_Given exercise_
Set the listing down again exactly, please, apart from its pictures.

## Begin Data section

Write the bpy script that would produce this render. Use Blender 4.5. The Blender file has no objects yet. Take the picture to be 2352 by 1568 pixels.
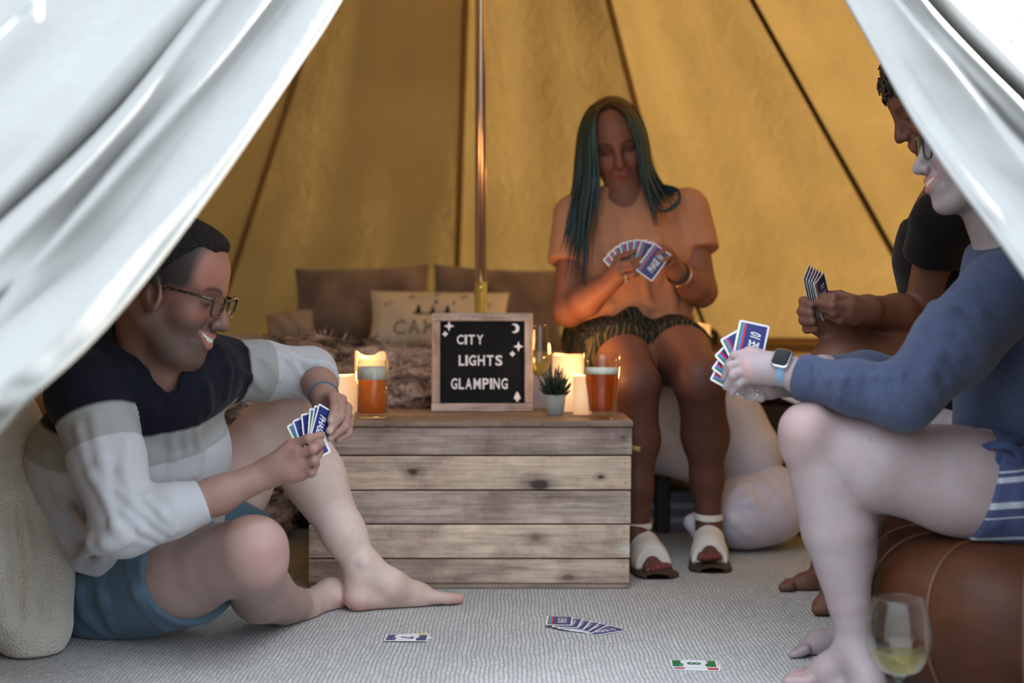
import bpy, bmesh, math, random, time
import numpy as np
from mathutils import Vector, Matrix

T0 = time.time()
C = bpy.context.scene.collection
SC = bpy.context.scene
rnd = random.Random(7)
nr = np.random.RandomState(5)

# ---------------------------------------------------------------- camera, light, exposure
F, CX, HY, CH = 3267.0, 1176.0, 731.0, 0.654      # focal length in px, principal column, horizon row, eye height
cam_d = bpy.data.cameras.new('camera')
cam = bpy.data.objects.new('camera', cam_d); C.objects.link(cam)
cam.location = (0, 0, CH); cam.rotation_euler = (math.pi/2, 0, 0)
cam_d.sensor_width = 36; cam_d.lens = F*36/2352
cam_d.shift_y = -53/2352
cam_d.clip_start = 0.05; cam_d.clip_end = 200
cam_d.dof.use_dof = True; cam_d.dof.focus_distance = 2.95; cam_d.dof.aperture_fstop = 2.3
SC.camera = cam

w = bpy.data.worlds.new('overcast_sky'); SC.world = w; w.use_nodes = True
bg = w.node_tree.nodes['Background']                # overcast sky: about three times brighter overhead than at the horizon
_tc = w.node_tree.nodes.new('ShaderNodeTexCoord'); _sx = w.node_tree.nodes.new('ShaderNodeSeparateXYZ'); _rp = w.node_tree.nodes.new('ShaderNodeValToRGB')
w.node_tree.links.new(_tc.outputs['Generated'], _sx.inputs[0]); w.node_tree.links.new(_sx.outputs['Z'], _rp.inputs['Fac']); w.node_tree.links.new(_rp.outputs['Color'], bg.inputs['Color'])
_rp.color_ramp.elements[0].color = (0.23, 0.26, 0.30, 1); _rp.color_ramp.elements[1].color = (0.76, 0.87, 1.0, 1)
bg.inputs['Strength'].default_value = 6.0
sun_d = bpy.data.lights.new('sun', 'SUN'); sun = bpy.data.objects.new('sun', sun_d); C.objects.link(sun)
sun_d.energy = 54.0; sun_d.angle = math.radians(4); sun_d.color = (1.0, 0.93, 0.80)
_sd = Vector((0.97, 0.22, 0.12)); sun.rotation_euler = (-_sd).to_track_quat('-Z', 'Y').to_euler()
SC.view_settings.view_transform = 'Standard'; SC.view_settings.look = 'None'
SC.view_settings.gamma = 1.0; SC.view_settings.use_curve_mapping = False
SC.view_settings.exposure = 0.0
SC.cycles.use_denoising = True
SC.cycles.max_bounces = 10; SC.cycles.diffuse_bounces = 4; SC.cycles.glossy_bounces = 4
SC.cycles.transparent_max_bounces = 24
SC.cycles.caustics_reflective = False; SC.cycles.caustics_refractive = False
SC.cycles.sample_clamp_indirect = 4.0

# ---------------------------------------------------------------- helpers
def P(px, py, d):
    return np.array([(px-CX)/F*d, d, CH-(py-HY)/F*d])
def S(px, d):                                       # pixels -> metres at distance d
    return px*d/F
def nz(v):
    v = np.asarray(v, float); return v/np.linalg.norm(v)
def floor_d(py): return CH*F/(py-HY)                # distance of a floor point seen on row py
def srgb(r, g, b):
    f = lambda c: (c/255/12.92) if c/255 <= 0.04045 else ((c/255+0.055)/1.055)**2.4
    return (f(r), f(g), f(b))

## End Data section

_Finished task_
Write the bpy script that would produce this render. Use Blender 4.5. The Blender file has no objects yet. Take the picture to be 2352 by 1568 pixels.
import bpy, bmesh, math, random, time
import numpy as np
from mathutils import Vector, Matrix

T0 = time.time()
C = bpy.context.scene.collection
SC = bpy.context.scene
rnd = random.Random(7)
nr = np.random.RandomState(5)

# ---------------------------------------------------------------- camera, light, exposure
F, CX, HY, CH = 3267.0, 1176.0, 731.0, 0.654      # focal length in px, principal column, horizon row, eye height
cam_d = bpy.data.cameras.new('camera')
cam = bpy.data.objects.new('camera', cam_d); C.objects.link(cam)
cam.location = (0, 0, CH); cam.rotation_euler = (math.pi/2, 0, 0)
cam_d.sensor_width = 36; cam_d.lens = F*36/2352
cam_d.shift_y = -53/2352
cam_d.clip_start = 0.05; cam_d.clip_end = 200
cam_d.dof.use_dof = True; cam_d.dof.focus_distance = 2.95; cam_d.dof.aperture_fstop = 2.3
SC.camera = cam

w = bpy.data.worlds.new('overcast_sky'); SC.world = w; w.use_nodes = True
bg = w.node_tree.nodes['Background']                # overcast sky: about three times brighter overhead than at the horizon
_tc = w.node_tree.nodes.new('ShaderNodeTexCoord'); _sx = w.node_tree.nodes.new('ShaderNodeSeparateXYZ'); _rp = w.node_tree.nodes.new('ShaderNodeValToRGB')
w.node_tree.links.new(_tc.outputs['Generated'], _sx.inputs[0]); w.node_tree.links.new(_sx.outputs['Z'], _rp.inputs['Fac']); w.node_tree.links.new(_rp.outputs['Color'], bg.inputs['Color'])
_rp.color_ramp.elements[0].color = (0.23, 0.26, 0.30, 1); _rp.color_ramp.elements[1].color = (0.76, 0.87, 1.0, 1)
bg.inputs['Strength'].default_value = 6.0
sun_d = bpy.data.lights.new('sun', 'SUN'); sun = bpy.data.objects.new('sun', sun_d); C.objects.link(sun)
sun_d.energy = 54.0; sun_d.angle = math.radians(4); sun_d.color = (1.0, 0.93, 0.80)
_sd = Vector((0.97, 0.22, 0.12)); sun.rotation_euler = (-_sd).to_track_quat('-Z', 'Y').to_euler()
SC.view_settings.view_transform = 'Standard'; SC.view_settings.look = 'None'
SC.view_settings.gamma = 1.0; SC.view_settings.use_curve_mapping = False
SC.view_settings.exposure = 0.0
SC.cycles.use_denoising = True
SC.cycles.max_bounces = 10; SC.cycles.diffuse_bounces = 4; SC.cycles.glossy_bounces = 4
SC.cycles.transparent_max_bounces = 24
SC.cycles.caustics_reflective = False; SC.cycles.caustics_refractive = False
SC.cycles.sample_clamp_indirect = 4.0

# ---------------------------------------------------------------- helpers
def P(px, py, d):
    return np.array([(px-CX)/F*d, d, CH-(py-HY)/F*d])
def S(px, d):                                       # pixels -> metres at distance d
    return px*d/F
def nz(v):
    v = np.asarray(v, float); return v/np.linalg.norm(v)
def floor_d(py): return CH*F/(py-HY)                # distance of a floor point seen on row py
def srgb(r, g, b):
    f = lambda c: (c/255/12.92) if c/255 <= 0.04045 else ((c/255+0.055)/1.055)**2.4
    return (f(r), f(g), f(b))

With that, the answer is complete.